Don’t use IPv6 RA on server LANs
Enabling IPv6 on a server LAN with the ipv6 address interface configuration without taking additional precautions might be a bad idea. All modern operating systems have IPv6 enabled by default, and the moment someone starts sending Router Advertisement (RA) messages, they’ll auto-configure their LAN interfaces.
Autoconfigured servers might become exposed to the outside world if you’re using something like iptables to protect them (because IPv6 uses ip6tables) – one of the many IPv6 security gotchas Eric Vyncke and myself will describe in the upcoming IPv6 security webinar.
Interestingly, there’s a per-prefix flag in RA messages (the A flag described in details in my Building Large IPv6 Service Provider Networks webinar) telling the end-hosts whether they could use the prefix for stateless autoconfiguration. If you configure the routers not to advertise the A flag with something like the ipv6 nd prefix no-autoconfig interface configuration command, the hosts won’t get a valid IPv6 address and you’re safe ... or so one would think.
Unfortunately the reality is a bit more convoluted than that. I had a great chat with Sander Steffann during RIPE65 and he was kind enough to explain the intricacies:
- The moment a Unix-like server gets an IPv6 default route through RA, it thinks it lives in a dual-stack world (even though it doesn’t have a routable IPv6 address);
- Dual-stack-aware applications start establishing outgoing IPv6 sessions, and the server starts sending TCP SYN packets with the link-local source address, which any decent first-hop router immediately rejects with destination unreachable (beyond scope of source address) ICMP message.
- Some Unix-like servers react to the ICMP message and close the half-baked TCP session, allowing the application to recover pretty quickly, others wait for TCP SYN timeouts (because a security-conscious operating system never listens to ICMP messages ... after all, they might have been spoofed).

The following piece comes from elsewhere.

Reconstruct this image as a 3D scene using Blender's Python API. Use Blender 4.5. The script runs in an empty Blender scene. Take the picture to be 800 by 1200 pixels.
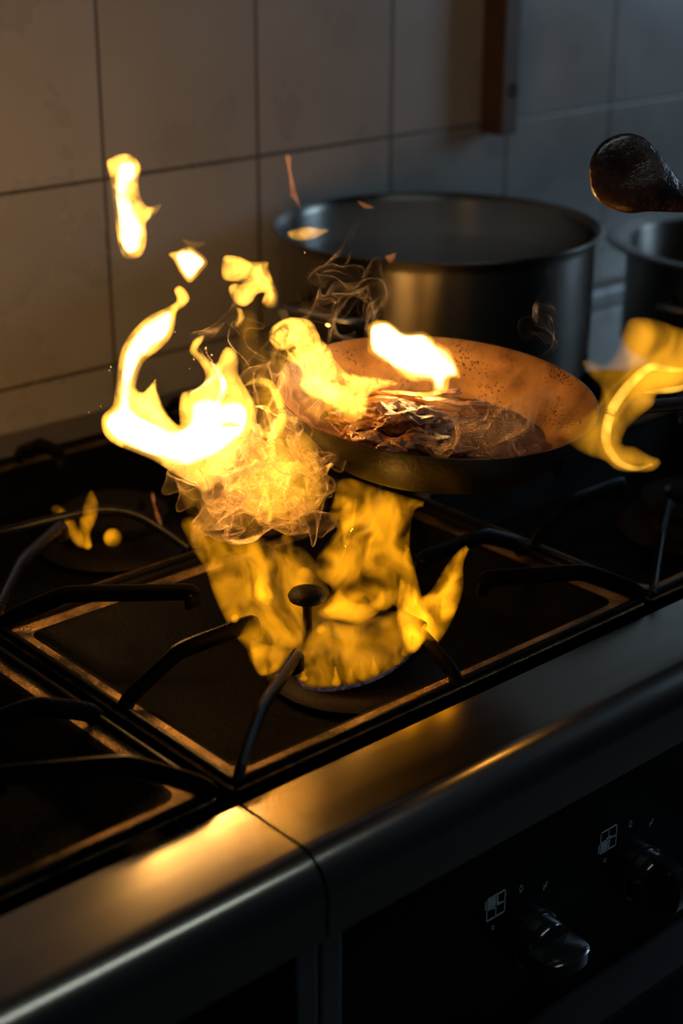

The only safe way to configure IPv6 on a server LAN where you don’t control all the servers (and thus cannot be sure IPv6 is disabled on the servers that should be IPv4-only) is thus to disable RA, use static server IPv6 addresses, static IPv6 default route configured on the servers, and first-hop redundancy protocol (like HSRP) between the first-hop layer-3 switches.
http://blog.zztopping.com/2012/08/02/ipv6-application-support-in-a-state-of-flux/
From draft-ietf-vrrp-ipv6-spec-08 / RFC5798:
6.4.3 Master: MUST send ND Router Advertisements for the virtual router.
At least JUNOS seem to follow this requirement.
Interested to hear what folks are doing to work around that, e.g. use egress port or vlan acl's on host facing ports to filter out those RA's ??